Pike has released a schematic of where the explosion was expected to be in the mine.

Daniel Rockhouse

The fate of the 29 missing miners appears grim after survivor Daniel Rockhouse shared his story with the New Zealand Herald.

He started afternoon shift as the bolter on the ABM 20 bolter miner but reportedly left the face on a loader to refuel it about halfway into the mine.

A white light flashed down the main roadway and the associated blast threw him off the machine and knocked his head into the rock wall.

"I got up and there was thick white smoke everywhere – worse than a fire,” he told the newspaper.

“I knew straight away that it was carbon monoxide."

He donned his self-contained self-rescuer but reportedly first ran into a dead end of the mine out of panic.

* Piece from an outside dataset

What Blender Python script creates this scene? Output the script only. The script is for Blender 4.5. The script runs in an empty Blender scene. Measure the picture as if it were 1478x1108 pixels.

He later collapsed in the main roadway but, after recovering consciousness, managed to get to a compressed air line to gain fresh air according to the report.

Rockhouse reportedly felt “drunk” from carbon monoxide poisoning but managed to not only phone the mine manager but also dragged out and helped an unresponsive sparky, Russell Smith, make it to a fresh air base in the mine.

Using the compressed air lines in the mine both of them later made the rest of the 1km journey out of the mine.

In a separate report, Smith told the newspaper he was dragged about 300m and he was lucky he arrived at work an hour late or he would have been deeper in the mine.

“It wasn't just a bang,” he told the New Zealand Herald.

“It just kept coming, kept coming, kept coming.”

He reportedly remembered being “pelted with all this debris” and not being able to breathe before Rockhouse helped him about 15 minutes later.

Rockhouse’s brother Ben is one of the 29 miners who remain missing after the underground explosion.